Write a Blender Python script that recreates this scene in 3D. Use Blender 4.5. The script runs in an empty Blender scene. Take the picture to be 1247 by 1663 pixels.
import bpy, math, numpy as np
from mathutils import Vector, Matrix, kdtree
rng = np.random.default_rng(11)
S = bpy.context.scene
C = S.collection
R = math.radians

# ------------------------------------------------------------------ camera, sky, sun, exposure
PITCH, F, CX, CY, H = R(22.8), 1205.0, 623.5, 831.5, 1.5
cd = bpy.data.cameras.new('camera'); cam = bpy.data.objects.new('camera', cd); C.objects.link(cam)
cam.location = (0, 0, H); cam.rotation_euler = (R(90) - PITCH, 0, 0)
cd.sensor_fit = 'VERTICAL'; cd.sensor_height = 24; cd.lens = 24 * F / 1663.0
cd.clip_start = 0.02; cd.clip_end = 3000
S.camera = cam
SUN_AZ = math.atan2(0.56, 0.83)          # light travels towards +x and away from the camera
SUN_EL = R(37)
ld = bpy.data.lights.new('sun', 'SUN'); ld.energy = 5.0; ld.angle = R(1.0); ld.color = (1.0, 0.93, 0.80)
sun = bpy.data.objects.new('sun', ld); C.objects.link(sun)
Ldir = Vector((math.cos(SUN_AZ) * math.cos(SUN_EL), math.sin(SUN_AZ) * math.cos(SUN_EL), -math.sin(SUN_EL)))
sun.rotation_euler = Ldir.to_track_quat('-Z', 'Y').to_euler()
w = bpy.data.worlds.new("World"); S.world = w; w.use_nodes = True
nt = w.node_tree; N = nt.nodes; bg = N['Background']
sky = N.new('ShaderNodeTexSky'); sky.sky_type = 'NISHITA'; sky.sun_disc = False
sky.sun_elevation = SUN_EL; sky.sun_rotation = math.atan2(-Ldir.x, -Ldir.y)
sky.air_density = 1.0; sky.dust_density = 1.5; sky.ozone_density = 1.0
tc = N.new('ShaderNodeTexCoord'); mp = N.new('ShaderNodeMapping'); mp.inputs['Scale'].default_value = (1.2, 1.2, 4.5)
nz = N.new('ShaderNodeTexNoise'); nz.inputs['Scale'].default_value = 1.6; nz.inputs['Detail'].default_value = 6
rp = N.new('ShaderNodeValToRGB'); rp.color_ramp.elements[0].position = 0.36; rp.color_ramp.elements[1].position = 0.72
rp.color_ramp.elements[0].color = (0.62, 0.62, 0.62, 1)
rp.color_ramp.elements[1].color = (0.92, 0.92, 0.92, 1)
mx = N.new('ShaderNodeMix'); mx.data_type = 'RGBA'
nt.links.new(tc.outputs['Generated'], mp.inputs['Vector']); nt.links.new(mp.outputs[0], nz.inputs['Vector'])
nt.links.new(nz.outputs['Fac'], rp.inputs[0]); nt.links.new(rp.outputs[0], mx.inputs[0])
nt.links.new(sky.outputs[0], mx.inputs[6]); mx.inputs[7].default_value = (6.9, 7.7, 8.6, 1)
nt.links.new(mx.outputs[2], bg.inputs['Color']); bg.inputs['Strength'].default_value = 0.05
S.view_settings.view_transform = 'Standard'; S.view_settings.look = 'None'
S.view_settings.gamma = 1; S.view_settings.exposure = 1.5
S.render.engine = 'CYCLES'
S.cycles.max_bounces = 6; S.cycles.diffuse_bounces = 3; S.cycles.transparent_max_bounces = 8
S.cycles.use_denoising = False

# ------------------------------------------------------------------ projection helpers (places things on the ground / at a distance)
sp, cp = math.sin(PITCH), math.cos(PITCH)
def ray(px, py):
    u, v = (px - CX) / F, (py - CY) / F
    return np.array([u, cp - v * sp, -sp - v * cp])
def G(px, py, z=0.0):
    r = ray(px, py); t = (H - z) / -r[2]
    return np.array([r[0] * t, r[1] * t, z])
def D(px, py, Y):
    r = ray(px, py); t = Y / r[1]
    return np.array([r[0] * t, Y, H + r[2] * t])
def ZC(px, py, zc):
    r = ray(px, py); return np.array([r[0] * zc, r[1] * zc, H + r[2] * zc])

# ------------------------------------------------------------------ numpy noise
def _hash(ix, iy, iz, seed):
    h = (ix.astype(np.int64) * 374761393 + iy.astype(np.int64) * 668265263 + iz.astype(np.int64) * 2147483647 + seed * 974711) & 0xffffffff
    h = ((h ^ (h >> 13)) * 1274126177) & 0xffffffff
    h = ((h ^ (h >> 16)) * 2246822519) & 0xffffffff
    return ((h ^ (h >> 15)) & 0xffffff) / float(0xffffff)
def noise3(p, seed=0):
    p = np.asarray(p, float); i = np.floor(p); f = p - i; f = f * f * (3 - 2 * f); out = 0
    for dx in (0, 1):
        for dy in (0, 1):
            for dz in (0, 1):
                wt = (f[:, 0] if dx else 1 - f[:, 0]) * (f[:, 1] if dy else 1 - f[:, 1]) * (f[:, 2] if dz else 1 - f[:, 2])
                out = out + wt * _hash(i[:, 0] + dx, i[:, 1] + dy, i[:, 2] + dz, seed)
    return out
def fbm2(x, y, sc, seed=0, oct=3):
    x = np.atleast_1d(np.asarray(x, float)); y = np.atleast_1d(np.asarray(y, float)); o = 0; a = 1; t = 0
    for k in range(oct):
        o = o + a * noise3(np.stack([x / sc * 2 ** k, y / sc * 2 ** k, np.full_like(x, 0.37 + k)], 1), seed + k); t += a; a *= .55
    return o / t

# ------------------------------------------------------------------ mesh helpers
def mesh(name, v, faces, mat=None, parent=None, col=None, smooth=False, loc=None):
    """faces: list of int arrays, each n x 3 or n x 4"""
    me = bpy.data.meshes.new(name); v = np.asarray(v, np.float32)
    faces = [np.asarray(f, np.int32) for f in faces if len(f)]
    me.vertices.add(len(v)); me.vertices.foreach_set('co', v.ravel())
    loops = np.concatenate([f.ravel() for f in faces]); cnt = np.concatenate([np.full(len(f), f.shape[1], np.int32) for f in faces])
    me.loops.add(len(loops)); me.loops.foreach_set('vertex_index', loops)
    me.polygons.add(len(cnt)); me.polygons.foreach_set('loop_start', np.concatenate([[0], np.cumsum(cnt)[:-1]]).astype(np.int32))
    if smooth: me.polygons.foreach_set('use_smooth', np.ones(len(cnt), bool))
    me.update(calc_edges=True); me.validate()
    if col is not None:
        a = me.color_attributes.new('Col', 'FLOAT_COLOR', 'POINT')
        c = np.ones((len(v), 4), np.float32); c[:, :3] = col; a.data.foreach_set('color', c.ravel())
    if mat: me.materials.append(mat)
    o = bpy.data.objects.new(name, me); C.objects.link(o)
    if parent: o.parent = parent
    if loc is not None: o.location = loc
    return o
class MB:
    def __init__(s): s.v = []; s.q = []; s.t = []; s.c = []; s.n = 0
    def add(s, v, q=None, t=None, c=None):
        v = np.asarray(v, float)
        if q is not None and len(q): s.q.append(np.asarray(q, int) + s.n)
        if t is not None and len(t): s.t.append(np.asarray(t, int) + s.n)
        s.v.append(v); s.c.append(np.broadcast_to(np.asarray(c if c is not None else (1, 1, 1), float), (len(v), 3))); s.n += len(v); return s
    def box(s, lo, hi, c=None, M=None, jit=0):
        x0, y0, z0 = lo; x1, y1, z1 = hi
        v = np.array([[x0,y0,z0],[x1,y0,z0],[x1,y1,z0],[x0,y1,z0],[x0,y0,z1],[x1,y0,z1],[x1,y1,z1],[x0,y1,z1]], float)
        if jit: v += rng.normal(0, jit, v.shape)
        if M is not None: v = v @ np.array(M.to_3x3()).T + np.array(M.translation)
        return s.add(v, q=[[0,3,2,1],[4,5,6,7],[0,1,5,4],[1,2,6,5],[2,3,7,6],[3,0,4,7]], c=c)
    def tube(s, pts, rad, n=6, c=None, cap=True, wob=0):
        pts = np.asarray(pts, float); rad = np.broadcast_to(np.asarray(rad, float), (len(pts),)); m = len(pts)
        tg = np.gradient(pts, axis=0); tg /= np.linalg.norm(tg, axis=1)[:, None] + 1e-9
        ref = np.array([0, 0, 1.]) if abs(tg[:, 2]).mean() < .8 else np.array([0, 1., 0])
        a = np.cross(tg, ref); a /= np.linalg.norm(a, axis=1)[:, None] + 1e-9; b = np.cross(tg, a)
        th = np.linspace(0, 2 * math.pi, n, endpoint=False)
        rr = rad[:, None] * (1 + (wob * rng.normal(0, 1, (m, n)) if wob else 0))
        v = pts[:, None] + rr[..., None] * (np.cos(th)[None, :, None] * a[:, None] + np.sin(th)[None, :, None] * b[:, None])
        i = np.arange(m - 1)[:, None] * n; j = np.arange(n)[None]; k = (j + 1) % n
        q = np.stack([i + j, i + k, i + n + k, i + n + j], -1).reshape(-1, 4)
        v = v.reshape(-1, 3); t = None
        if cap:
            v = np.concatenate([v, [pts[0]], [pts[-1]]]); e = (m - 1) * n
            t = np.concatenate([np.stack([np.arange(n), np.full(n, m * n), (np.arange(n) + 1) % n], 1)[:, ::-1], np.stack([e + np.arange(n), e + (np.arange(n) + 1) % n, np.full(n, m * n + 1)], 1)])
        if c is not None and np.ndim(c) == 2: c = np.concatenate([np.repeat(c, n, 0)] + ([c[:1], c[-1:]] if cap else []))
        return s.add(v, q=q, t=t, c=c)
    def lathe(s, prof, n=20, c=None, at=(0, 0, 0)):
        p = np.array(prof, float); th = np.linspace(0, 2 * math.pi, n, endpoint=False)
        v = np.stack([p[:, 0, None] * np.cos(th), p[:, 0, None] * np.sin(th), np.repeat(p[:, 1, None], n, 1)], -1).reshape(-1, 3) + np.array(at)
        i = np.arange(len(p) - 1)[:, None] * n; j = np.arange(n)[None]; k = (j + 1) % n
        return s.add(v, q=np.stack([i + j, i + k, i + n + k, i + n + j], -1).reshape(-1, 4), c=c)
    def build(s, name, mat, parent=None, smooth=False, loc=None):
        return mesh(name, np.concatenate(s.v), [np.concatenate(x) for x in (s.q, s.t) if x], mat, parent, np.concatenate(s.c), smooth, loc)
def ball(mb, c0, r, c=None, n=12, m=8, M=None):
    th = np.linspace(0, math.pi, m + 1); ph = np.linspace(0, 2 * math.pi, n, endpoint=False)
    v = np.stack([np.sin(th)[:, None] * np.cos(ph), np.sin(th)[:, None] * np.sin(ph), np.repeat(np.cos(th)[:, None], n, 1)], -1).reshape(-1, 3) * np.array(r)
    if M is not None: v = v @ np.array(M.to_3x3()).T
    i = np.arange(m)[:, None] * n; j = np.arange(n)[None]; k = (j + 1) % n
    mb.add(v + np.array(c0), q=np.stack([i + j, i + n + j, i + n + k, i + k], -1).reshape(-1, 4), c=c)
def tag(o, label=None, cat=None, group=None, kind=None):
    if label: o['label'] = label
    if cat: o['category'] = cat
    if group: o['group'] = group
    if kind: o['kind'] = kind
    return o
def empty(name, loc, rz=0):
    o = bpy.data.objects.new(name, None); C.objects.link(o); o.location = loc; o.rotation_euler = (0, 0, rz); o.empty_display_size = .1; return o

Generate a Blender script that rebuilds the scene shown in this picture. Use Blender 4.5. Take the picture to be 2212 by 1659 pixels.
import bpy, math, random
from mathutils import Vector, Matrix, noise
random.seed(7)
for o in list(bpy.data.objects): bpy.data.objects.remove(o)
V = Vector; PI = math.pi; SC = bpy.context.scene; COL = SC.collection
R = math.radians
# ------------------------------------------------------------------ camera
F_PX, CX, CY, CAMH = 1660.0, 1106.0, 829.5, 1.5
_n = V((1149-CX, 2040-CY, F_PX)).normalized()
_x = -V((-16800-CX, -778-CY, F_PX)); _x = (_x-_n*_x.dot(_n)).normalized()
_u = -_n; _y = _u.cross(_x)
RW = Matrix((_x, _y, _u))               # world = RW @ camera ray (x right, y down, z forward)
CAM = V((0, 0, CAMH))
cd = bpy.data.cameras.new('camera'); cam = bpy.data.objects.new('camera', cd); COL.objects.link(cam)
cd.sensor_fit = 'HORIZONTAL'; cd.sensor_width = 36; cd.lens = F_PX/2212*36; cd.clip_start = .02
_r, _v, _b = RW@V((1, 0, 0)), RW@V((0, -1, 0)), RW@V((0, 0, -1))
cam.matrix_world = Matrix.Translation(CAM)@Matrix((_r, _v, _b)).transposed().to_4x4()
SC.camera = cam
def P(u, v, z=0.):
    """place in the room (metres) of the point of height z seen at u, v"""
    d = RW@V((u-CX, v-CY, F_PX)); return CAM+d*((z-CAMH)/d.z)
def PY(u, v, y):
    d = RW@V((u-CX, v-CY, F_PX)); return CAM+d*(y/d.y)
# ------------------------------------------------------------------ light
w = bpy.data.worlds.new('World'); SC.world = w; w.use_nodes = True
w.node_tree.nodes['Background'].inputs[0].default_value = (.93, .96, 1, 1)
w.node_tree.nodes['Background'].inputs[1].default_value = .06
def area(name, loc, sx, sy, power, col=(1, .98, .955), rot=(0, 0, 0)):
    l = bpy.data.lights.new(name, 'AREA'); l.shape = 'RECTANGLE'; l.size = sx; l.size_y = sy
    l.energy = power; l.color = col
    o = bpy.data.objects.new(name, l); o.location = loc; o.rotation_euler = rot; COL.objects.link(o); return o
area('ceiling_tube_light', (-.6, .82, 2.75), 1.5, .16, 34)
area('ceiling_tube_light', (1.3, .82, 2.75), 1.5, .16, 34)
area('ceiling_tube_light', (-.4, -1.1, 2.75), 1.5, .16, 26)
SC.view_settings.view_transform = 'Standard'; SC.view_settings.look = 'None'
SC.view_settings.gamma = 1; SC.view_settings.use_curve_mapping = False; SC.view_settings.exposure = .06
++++
* **What you should do**:
Gather every line from the listing above in which "scene" appears, and copy those lines.

* **Exercise response**:
Write a Blender Python script that recreates this scene in 3D. Use Blender 4.5. The script runs in an empty Blender scene. Take the picture to be 1247 by 1663 pixels.
S = bpy.context.scene
Generate a Blender script that rebuilds the scene shown in this picture. Use Blender 4.5. Take the picture to be 2212 by 1659 pixels.
V = Vector; PI = math.pi; SC = bpy.context.scene; COL = SC.collection